Inspiring Interest in Ocean Conservation: Q&A with Sara Rosenblatt

Mission Bay Aquatic Center marine science program assistant Sara Rosenblatt was recently honored by U.S. Sailing for developing STEM programs for youth.
By SDSU News Team
 

Located in San Diego’s Mission Bay Park, the Mission Bay Aquatic Center (MBAC) offers a wide variety of educational programming and instruction for community members.

Recently, Sara Rosenblatt, MBAC marine science program assistant and U.S. Sailing Reach educator, was recognized by U.S. Sailing for her achievements in developing STEM programs for youth as part of International Women and Girls in Science Day, which takes place each February. 

Rosenblatt, who recently graduated from SDSU’s marine ecology graduate program and has worked at MBAC for three years, has worked diligently to develop a marine science program at MBAC that inspires interest in ocean conservation, and develops lifelong connections to the ocean through real world experiences.

The SDSU News Team recently spoke with Rosenblatt about what most interests her in marine ecology and conservation and what the national recognition means to her.

What interests you most about marine ecology and conservation?

What interests me most about marine ecology and conservation is that the health of our oceans is so central to the health and well-being of our planet. More than 70% of the earth is covered in water and 50% of the oxygen we breathe comes from oxygen produced in the ocean so no matter where in the world you live the ocean is impacting your day-to-day life. Ocean conservation is a global issue not just limited to coastal cities. 

Why is it important for women and girls to explore STEM subjects, especially science? What inspires you to be involved in STEM education?

It's important for women and girls to explore STEM subjects because women have historically been underrepresented in these fields, including science. That is starting to change, but it will be up to our generation of women and girls to keep that momentum going and make sure that women have a seat at every table where important decisions are being made, particularly in the STEM fields. I had many teachers, professors, and counselors who sparked my interest in science and inspired me to pursue a career in marine ecology and by continuing to be involved in STEM education I am able to pass that on and inspire the next generation of girls to be interested in science as well. 
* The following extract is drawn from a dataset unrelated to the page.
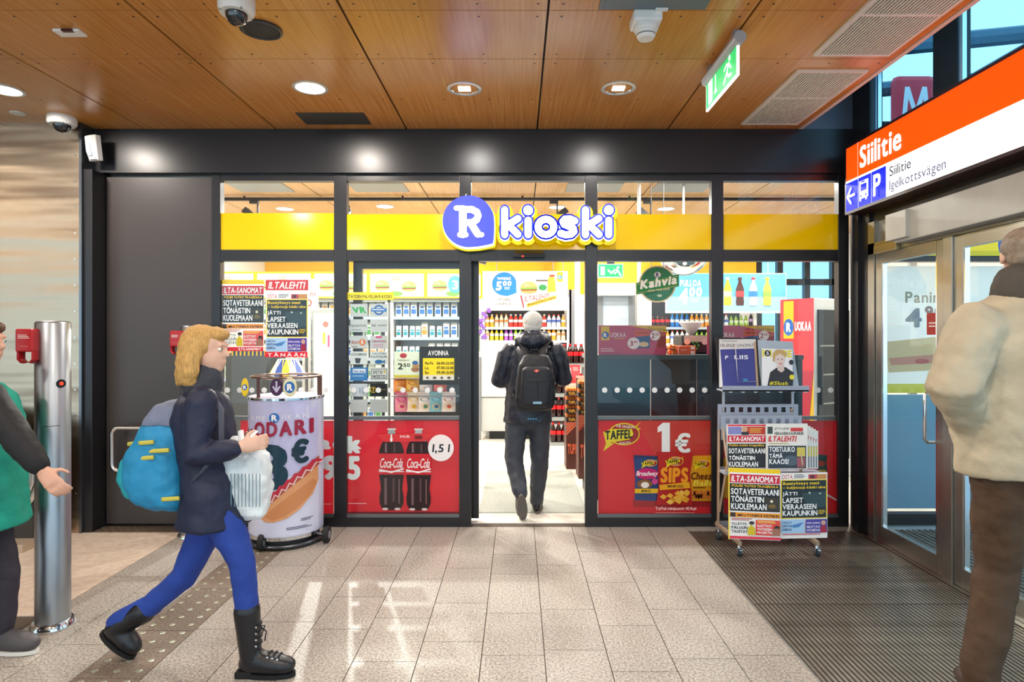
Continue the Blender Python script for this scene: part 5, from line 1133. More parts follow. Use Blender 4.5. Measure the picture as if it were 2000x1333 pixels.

You were recently recognized by U.S. Sailing for your achievements in developing STEM programs as part of International Women and Girls in Science Day. What does the honor mean to you?

I feel so honored to have been chosen by U.S. Sailing to be recognized for the work I have been involved in developing STEM programs. I was very excited to hear that U.S. Sailing wanted to recognize women for their contributions to STEM on International Women and Girls in Science Day since both sailing and science have historically been dominated by men and hope that taking the time to recognize contributions that women are making will help change that.

What activities take place during International Women and Girls in Science Day and what makes it a memorable experience for youth attending?

Students have the opportunity to participate in a host of different science activities such as catching fish to observe with a seine net, collecting plankton to study under a microscope, and hands-on activities to understand how humans impact our environment. I think having the opportunity to experience these activities first-hand makes this a really memorable experience for the students and helps them see the ways in which they are already participating in real science. 

What is one fact about the ocean that not many people know, but would be surprised to read?

One fact about the ocean that people may be surprised to read is that there are over 300 different species of sharks and the smallest could fit in your hand. Sharks tend to get a bad reputation in the media but are really amazing creatures and there is such a diversity of species in this group. Sharks and other top predators are extremely important for keeping our ocean ecosystems healthy and thriving.